現代国家では通常、他国の政府を相手にした訴訟は成立しない。国際法上、他国政府に法的責任を問えないとする「主権免除」条項が適用されるからだ。しかし日本の裁判所は「北朝鮮は国際的に未承認の国」という原告弁護団の主張を受け入れ、正式な裁判を決定した。
北朝鮮へ訴状を送る方法がないことから、裁判所の掲示板で訴状受理の事実を知らせる「公示送達」方式を採択した。2015年、北朝鮮に抑留されて死亡した米国人大学生オットー・ワームビアさんの両親が北朝鮮の金正恩国務委員長を相手取って訴えを起こし、勝訴したことも、今回の裁判の開催に影響を与えた。米国に続いて日本でも類似の判決が出る可能性が高く、北朝鮮政権にかなりの圧力として作用する見込みだ。

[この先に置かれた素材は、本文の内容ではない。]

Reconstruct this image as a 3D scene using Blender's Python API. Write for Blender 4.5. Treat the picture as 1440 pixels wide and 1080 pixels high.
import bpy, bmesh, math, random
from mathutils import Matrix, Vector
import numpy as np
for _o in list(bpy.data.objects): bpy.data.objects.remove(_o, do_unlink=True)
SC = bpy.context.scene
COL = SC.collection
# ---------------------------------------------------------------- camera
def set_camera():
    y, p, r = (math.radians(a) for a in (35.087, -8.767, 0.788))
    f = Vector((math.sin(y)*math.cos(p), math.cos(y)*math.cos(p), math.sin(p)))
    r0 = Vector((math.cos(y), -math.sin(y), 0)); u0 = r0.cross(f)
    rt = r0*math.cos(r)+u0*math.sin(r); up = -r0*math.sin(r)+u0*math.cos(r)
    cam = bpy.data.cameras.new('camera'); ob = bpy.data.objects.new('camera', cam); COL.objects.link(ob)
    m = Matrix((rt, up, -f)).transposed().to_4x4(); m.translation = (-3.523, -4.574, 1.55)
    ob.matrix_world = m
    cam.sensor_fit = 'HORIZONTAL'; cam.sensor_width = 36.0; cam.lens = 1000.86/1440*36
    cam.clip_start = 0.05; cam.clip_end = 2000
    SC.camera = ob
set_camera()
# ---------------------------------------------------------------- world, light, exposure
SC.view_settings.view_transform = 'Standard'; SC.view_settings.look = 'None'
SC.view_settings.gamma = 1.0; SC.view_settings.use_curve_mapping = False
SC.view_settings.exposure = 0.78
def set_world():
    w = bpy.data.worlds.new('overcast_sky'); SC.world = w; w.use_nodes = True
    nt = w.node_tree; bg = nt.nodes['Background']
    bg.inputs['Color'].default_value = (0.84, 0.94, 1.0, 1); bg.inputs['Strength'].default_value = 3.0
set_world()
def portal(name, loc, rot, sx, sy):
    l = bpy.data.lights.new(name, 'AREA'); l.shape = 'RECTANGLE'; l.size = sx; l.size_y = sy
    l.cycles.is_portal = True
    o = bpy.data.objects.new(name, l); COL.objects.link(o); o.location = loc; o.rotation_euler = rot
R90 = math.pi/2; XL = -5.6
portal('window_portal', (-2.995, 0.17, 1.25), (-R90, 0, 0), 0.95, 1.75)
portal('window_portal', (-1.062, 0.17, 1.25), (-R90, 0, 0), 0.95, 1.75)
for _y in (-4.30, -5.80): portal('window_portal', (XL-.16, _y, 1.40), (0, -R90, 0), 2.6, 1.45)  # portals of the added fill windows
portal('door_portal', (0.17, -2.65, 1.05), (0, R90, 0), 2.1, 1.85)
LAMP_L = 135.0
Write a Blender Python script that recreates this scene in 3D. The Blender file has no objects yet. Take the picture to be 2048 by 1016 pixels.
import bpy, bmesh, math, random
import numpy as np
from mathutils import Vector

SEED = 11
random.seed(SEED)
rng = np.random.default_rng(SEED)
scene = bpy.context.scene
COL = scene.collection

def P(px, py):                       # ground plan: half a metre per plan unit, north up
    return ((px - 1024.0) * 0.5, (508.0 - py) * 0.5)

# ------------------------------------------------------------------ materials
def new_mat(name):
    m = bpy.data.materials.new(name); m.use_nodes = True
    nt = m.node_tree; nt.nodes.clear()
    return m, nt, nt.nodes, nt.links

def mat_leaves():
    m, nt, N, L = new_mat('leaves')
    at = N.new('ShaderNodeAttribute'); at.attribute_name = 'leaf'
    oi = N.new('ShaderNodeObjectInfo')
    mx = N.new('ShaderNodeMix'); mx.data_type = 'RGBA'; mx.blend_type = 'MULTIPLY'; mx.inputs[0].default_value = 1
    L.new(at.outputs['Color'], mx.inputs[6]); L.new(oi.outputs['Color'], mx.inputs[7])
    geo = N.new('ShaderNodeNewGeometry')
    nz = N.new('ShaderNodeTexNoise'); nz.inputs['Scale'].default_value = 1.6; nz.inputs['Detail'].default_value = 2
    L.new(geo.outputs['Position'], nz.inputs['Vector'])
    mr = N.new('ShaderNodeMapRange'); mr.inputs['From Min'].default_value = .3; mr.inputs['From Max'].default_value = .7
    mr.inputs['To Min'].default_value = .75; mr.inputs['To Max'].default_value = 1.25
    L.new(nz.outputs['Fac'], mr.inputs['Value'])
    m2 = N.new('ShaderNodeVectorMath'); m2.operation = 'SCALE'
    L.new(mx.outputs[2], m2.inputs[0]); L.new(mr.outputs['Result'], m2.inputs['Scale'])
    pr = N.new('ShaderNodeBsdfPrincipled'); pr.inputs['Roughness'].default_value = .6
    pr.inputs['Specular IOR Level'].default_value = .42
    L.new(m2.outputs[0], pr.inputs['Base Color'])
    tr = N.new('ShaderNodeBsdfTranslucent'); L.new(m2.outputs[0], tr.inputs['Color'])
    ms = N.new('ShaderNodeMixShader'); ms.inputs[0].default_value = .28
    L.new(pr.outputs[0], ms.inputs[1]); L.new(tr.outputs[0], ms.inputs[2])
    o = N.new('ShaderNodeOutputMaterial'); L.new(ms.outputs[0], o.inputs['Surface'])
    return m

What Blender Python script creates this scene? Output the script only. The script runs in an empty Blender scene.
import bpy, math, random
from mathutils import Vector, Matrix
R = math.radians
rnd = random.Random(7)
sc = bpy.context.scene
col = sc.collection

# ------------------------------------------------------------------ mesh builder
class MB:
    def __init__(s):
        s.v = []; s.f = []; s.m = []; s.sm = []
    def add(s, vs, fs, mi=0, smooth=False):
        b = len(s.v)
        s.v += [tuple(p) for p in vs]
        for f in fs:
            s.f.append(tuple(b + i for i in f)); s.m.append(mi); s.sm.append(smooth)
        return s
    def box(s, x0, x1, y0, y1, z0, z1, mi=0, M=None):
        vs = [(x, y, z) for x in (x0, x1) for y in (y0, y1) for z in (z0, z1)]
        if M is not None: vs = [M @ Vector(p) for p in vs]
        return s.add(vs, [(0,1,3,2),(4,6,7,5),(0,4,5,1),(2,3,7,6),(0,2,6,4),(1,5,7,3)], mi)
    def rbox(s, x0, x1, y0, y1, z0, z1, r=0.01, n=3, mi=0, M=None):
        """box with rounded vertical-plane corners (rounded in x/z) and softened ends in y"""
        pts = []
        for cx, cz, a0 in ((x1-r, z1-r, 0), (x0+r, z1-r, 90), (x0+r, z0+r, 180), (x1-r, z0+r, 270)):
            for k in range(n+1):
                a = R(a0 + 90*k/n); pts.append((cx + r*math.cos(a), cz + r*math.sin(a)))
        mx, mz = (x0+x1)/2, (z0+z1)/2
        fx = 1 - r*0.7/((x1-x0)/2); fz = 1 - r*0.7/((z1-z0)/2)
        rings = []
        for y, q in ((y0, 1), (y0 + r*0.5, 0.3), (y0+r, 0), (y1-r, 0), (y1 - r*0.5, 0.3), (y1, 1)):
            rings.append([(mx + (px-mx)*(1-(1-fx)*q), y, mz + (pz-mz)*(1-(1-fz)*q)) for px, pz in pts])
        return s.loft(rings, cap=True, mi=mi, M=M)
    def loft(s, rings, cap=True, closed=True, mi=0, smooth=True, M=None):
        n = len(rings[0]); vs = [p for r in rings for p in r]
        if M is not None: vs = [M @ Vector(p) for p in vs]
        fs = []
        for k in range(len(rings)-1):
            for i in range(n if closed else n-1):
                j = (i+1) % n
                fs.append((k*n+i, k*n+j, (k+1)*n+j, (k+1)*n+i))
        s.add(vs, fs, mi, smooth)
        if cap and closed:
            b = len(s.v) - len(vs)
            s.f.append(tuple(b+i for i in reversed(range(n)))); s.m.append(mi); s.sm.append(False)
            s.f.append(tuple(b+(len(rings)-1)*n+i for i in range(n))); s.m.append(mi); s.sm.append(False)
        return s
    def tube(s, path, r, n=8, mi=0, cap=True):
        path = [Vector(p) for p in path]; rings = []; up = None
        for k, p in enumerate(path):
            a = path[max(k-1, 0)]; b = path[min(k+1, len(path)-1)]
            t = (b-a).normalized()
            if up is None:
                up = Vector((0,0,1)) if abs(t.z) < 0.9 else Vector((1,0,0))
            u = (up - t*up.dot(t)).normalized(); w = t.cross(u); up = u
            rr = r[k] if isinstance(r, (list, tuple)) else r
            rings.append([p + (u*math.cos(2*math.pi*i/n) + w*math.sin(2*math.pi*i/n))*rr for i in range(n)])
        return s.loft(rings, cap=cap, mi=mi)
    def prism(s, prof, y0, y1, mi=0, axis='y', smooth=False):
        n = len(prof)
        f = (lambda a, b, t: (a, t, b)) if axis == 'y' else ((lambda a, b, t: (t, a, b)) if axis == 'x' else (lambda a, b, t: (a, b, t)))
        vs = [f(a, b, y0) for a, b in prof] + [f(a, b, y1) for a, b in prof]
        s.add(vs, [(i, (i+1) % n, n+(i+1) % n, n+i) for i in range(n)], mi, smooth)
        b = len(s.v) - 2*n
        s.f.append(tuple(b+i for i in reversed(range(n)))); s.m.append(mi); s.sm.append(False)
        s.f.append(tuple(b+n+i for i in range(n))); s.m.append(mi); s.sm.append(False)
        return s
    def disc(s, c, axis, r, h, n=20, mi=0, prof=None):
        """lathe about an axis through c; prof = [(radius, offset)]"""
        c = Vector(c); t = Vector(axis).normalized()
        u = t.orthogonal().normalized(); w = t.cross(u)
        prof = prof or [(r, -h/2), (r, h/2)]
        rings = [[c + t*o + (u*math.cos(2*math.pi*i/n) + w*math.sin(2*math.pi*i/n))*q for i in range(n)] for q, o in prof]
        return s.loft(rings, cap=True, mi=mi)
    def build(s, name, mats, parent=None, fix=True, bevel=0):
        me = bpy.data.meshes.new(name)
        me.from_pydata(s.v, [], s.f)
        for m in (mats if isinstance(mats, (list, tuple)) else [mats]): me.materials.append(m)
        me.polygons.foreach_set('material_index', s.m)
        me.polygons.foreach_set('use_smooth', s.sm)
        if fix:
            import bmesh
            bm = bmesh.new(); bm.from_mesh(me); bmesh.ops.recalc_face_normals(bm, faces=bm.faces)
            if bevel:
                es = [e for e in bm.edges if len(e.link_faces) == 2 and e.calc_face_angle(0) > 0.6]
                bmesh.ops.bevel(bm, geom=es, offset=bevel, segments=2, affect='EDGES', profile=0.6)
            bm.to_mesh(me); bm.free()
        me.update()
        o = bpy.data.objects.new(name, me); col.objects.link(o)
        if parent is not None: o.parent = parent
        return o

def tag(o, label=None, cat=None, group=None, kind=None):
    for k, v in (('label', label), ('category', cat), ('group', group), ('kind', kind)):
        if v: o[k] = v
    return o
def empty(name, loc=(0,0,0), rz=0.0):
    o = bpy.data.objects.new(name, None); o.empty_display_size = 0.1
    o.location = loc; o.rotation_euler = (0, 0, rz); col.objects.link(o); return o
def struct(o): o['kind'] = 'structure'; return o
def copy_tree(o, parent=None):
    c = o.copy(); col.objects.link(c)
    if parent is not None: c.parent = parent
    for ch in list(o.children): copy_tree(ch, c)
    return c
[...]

被害者・支援者らは、正式な裁判が実現したこと自体に大きな意味を付与した。過去20年間、帰還事業被害者の法的な戦いなどを支援してきた山田文明・元「北朝鮮帰国者の生命と人権を守る会」代表は「北朝鮮政府の法的責任を問う裁判が日本で開かれることになっただけでも、感無量」と語った。ヒューマン・ライツ・ウォッチの土井香苗・東京ディレクターは「原告らの証言は、北朝鮮の帰還事業が『人権の災厄』である点をあらためて確認させた」とし「岸田文雄首相は北朝鮮政府に対して帰還事業被害者とその家族の日本帰還を要求すべき」と主張した。